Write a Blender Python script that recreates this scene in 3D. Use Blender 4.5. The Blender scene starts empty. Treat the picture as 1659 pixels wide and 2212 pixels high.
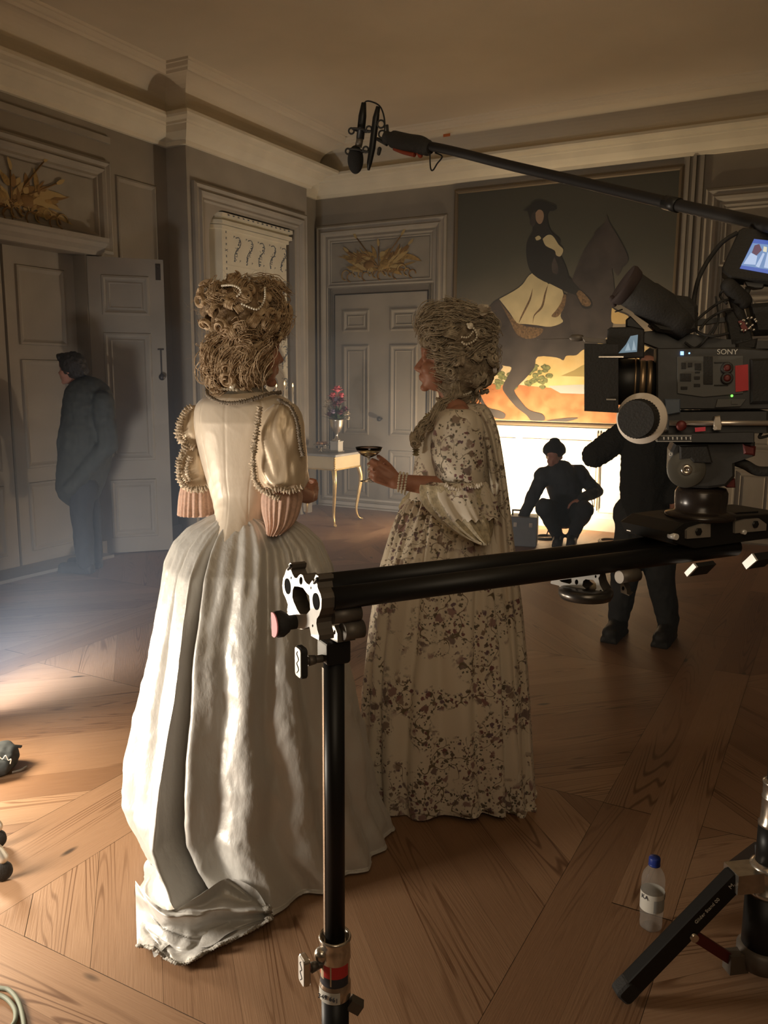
import bpy, bmesh, math, random
import numpy as np
from mathutils import Vector, Matrix, noise
random.seed(7)
PI = math.pi
scene = bpy.context.scene
COL = scene.collection

# ------------------------------------------------------------------ camera
FOC, CX, CY, EYE = 1789.0, 829.5, 1106.0, 1.5
YAW, PIT, ROL = math.radians(28.63), math.radians(9.16), math.radians(0.36)
FWD = Vector((-math.sin(YAW) * math.cos(PIT), math.cos(YAW) * math.cos(PIT), -math.sin(PIT)))
R0 = Vector((math.cos(YAW), math.sin(YAW), 0))          # camera right, level
F0 = Vector((-math.sin(YAW), math.cos(YAW), 0))         # camera forward, level
U0 = R0.cross(FWD)
RGT = R0 * math.cos(ROL) + U0 * math.sin(ROL)
UPV = RGT.cross(FWD)
EYEP = Vector((0, 0, EYE))
cam_data = bpy.data.cameras.new('camera')
cam = bpy.data.objects.new('camera', cam_data)
COL.objects.link(cam)
cam.matrix_world = Matrix(((RGT.x, UPV.x, -FWD.x, 0), (RGT.y, UPV.y, -FWD.y, 0), (RGT.z, UPV.z, -FWD.z, EYE), (0, 0, 0, 1)))
cam_data.sensor_fit = 'VERTICAL'
cam_data.sensor_height = 36.0
cam_data.lens = 36.0 * FOC / 2212.0
cam_data.clip_start = 0.05
scene.camera = cam

# ------------------------------------------------------------------ world, exposure
scene.view_settings.view_transform = 'Standard'
scene.view_settings.look = 'None'
scene.view_settings.exposure = 0.0
scene.view_settings.gamma = 1.0
world = bpy.data.worlds.new('world')
scene.world = world
world.use_nodes = True
world.node_tree.nodes['Background'].inputs[0].default_value = (0.9, 0.65, 0.4, 1)
world.node_tree.nodes['Background'].inputs[1].default_value = 0.0
cy = scene.cycles
cy.use_denoising = True
cy.adaptive_threshold = 0.02
cy.max_bounces = 8
cy.diffuse_bounces = 4
cy.glossy_bounces = 3
cy.transmission_bounces = 6
cy.volume_bounces = 0
cy.sample_clamp_indirect = 4.0
cy.caustics_reflective = False
cy.caustics_refractive = False


def W(a, d, z):
    return R0 * a + F0 * d + Vector((0, 0, z))


def ray(px, py):
    return FWD + RGT * ((px - CX) / FOC) - UPV * ((py - CY) / FOC)


def Q(px, py, d):
    """the place at level distance d from the camera seen at a photo pixel"""
    v = ray(px, py)
    return EYEP + v * (d / v.dot(F0))


def onfloor(px, py, z=0.0):
    v = ray(px, py)
    return EYEP + v * ((z - EYE) / v.z)


def onx(px, py, x):
    v = ray(px, py)
    return EYEP + v * (x / v.x)


def ony(px, py, y):
    v = ray(px, py)
    return EYEP + v * (y / v.y)


def onplane(px, py, p0, n):
    v = ray(px, py)
    return EYEP + v * ((p0 - EYEP).dot(n) / v.dot(n))


# ------------------------------------------------------------------ lights
def light(name, kind, loc, target, energy, color, size=0.3, spot=None, blend=0.5, size_y=None):
    ld = bpy.data.lights.new(name, kind)
    ld.energy = energy
    ld.color = color
    if kind == 'AREA':
        ld.shape = 'RECTANGLE'
        ld.size = size
        ld.size_y = size_y or size
    else:
        ld.shadow_soft_size = size
    if kind == 'SPOT':
        ld.spot_size = math.radians(spot)
        ld.spot_blend = blend
    o = bpy.data.objects.new(name, ld)
    COL.objects.link(o)
    o.location = loc
    if target is not None:
        o.rotation_euler = (Vector(target) - Vector(loc)).to_track_quat('-Z', 'Y').to_euler()
    return o


# low lamps close to the foot of the back wall, behind the flowered gown and the crouching man
light('wall_lamp', 'SPOT', (-3.00, 7.52, 0.50), (-2.80, 8.28, 0.66), 255, (1.0, 0.80, 0.54), 0.05, 165, 0.9)
light('wall_lamp', 'SPOT', (-2.30, 7.74, 0.45), (-2.34, 8.28, 0.60), 165, (1.0, 0.80, 0.54), 0.05, 165, 0.9)
light('added_table_spot', 'SPOT', (-2.98, 7.40, 0.55), (-4.42, 7.10, 0.85), 130, (1.0, 0.88, 0.72), 0.05, 130, 0.9)  # added spot that brightens the table's side and the haze
# warm key low off the left edge of the frame
light('key_lamp', 'AREA', W(-1.72, 1.80, 0.58), W(-0.45, 2.25, 0.32), 36, (1.0, 0.89, 0.74), 0.40)
light('side_lamp', 'AREA', W(-1.80, 2.95, 0.50), W(-1.0, 2.5, 0.0), 24, (1.0, 0.84, 0.62), 0.25)
# soft warm light thrown up at the ceiling from behind the viewpoint
light('bounce_lamp', 'AREA', (0.3, 0.2, 2.7), (-0.6, 2.2, 4.2), 16, (1.0, 0.78, 0.50), 1.0)
light('added_fill', 'AREA', W(0.25, -0.2, 2.0), W(0.0, 2.8, 1.1), 6.0, (1.0, 0.80, 0.56), 0.8)  # added soft fill to lift the flowered gown, no known source
# cool backlight low on the left
light('cool_lamp', 'SPOT', Q(-90, 1490, 3.5), W(-1.45, 5.0, 0.18), 360, (0.84, 0.89, 1.0), 0.22, 88, 1.0)



# ------------------------------------------------------------------ materials
def mat(name, color=(0.5, 0.5, 0.5), rough=0.6, metal=0.0, spec=0.5, var=0.0, scale=20.0, bump=0.0, bscale=60.0,
        emit=None, estr=0.0, sheen=0.0, trans=0.0, ior=1.45, alpha=1.0, color2=None, stretch=None, aniso=0.0, sss=0.0):
    m = bpy.data.materials.new(name)
    m.use_nodes = True
    nt = m.node_tree
    b = nt.nodes['Principled BSDF']
    b.inputs['Base Color'].default_value = (*color, 1)
    b.inputs['Roughness'].default_value = rough
    b.inputs['Metallic'].default_value = metal
    b.inputs['Specular IOR Level'].default_value = spec
    b.inputs['IOR'].default_value = ior
    if sheen:
        b.inputs['Sheen Weight'].default_value = sheen
        b.inputs['Sheen Roughness'].default_value = 0.4
    if trans:
        b.inputs['Transmission Weight'].default_value = trans
    if sss:
        b.inputs['Subsurface Weight'].default_value = sss
        b.inputs['Subsurface Radius'].default_value = (0.02, 0.008, 0.004)
    if alpha < 1:
        b.inputs['Alpha'].default_value = alpha
    if emit:
        b.inputs['Emission Color'].default_value = (*emit, 1)
        b.inputs['Emission Strength'].default_value = estr
    if var or bump or color2:
        tc = nt.nodes.new('ShaderNodeTexCoord')
        src = tc.outputs['Object']
        if stretch:
            mp = nt.nodes.new('ShaderNodeMapping')
            mp.inputs['Scale'].default_value = stretch
            nt.links.new(src, mp.inputs['Vector'])
            src = mp.outputs['Vector']
        if var or color2:
            nz = nt.nodes.new('ShaderNodeTexNoise')
            nz.inputs['Scale'].default_value = scale
            nz.inputs['Detail'].default_value = 5
            nt.links.new(src, nz.inputs['Vector'])
            rp = nt.nodes.new('ShaderNodeValToRGB')
            c2 = color2 or tuple(min(1, c * (1 + var)) for c in color)
            c1 = color if color2 else tuple(c * (1 - var) for c in color)
            rp.color_ramp.elements[0].position = 0.35
            rp.color_ramp.elements[0].color = (*c1, 1)
            rp.color_ramp.elements[1].position = 0.65
            rp.color_ramp.elements[1].color = (*c2, 1)
            nt.links.new(nz.outputs['Fac'], rp.inputs['Fac'])
            nt.links.new(rp.outputs['Color'], b.inputs['Base Color'])
        if bump:
            n2 = nt.nodes.new('ShaderNodeTexNoise')
            n2.inputs['Scale'].default_value = bscale
            n2.inputs['Detail'].default_value = 4
            nt.links.new(src, n2.inputs['Vector'])
            bp = nt.nodes.new('ShaderNodeBump')
            bp.inputs['Strength'].default_value = bump
            bp.inputs['Distance'].default_value = 0.01
            nt.links.new(n2.outputs['Fac'], bp.inputs['Height'])
            nt.links.new(bp.outputs['Normal'], b.inputs['Normal'])
    return m


# ------------------------------------------------------------------ mesh builder
def frame_of(t, up=Vector((0, 0, 1))):
    t = t.normalized()
    if abs(t.dot(up)) > 0.95:
        up = Vector((1, 0, 0)) if abs(t.x) < 0.9 else Vector((0, 1, 0))
    u = up.cross(t).normalized()
    return u, t.cross(u).normalized()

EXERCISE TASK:
Copy nothing but the lines from the top of the data down to the line containing "COL = scene.collection", and leave the pictures out.

SOLUTION:
Write a Blender Python script that recreates this scene in 3D. Use Blender 4.5. The Blender scene starts empty. Treat the picture as 1659 pixels wide and 2212 pixels high.
import bpy, bmesh, math, random
import numpy as np
from mathutils import Vector, Matrix, noise
random.seed(7)
PI = math.pi
scene = bpy.context.scene
COL = scene.collection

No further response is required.